With that focus in mind, the 200th Military Police Command put on a training conference Aug. 5-6 for FRG leaders to enhance their abilities to help Soldiers and families.

The attendees came from locations spread out across the country, as the 200th, which is based at Fort Meade, Md., has units in 44 states.

“You cannot build a building without a solid foundation, so we are here to give you that foundation,” said James Cousar, the 200th Family Programs Coordinator, as he addressed the attendees during opening remarks.

Maj. Gen. Sanford E. Holman, commanding general of the 14,000-Soldier military police command, also took part in the conference and commented on the value of this training.

“Whatever units the FRG leaders are associated with will be more effective because of the tools we’re putting in the toolbox,” said Holman. “Even the veteran FRG leaders learned something.”
Additionally, Holman had a strong message to commanders regarding Family readiness.

“This is a commander’s tool, and as the senior commander of the 200th, I expect all of the commanders to be involved in FRG because it is a combat multiplier,” he said. “It just makes good common sense to take advantage of this resource.”

The conference included training on personality types, communication skills, team building, and managing conflicts. These are skills FRG leaders will use at their home units to organize volunteers to help Soldiers and Families through a wide range of challenges, said Cousar.
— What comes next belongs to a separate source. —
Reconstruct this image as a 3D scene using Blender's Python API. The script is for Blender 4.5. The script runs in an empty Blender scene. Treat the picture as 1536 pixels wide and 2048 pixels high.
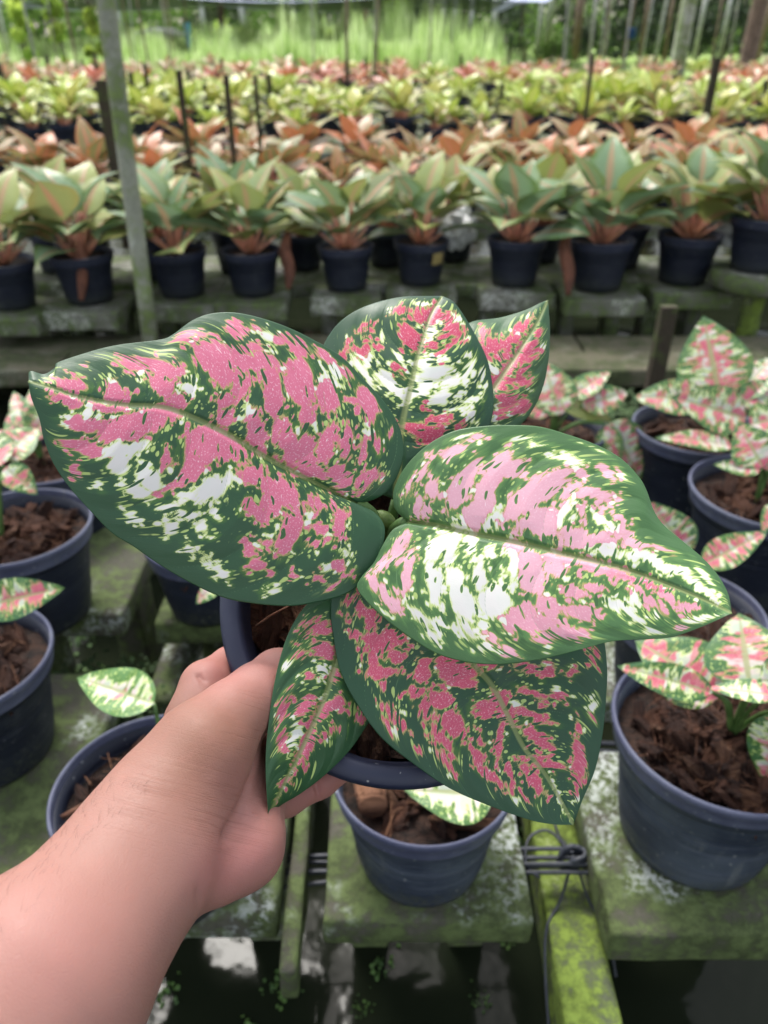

He said some examples could be connecting Families with academic resources if a child is falling behind in school or connecting Families with financial resources if there is a problem in that area.

The personality-types class was entitled “Insight,” and it was a favorite of attendee Jhoselyn Ramirez, the Family Readiness Support Assistant for the 11th Military Police Brigade, based in Los Alamitos, Calif.

“It’s going to help me adapt to different situations and personalities,” said Ramirez about the Insight class. “I’ll know how to approach different people and how to place them in different volunteer positions.”

Ramirez has worked in Family readiness for the 11th for four years and added that she loves helping Soldiers and Families. “I see it as a career, not as a job,” she said. “It’s rewarding because every now and then I’ll get a card, a call, or an email from a Family member thanking me. Even though they may be stressed out, they see how hard we’re working for them, that we’re all in this together.”

Paul McDermott, an FRG volunteer for the 306th Military Police Battalion in Uniondale, N.Y., also said the conference enhanced his leadership skills. “Every training session is a learning experience,” said the Army retiree. “We’re learning how to better communicate with our Soldiers, how to better understand their needs, the commander’s needs, and the Families’ needs.”

Perhaps Cousar best summed up why the FRG leaders, many of whom are unpaid, are so dedicated to selfless service.

“They don’t do it for notoriety or publicity,” he said. “These ladies and gentlemen do it because they love Soldiers.”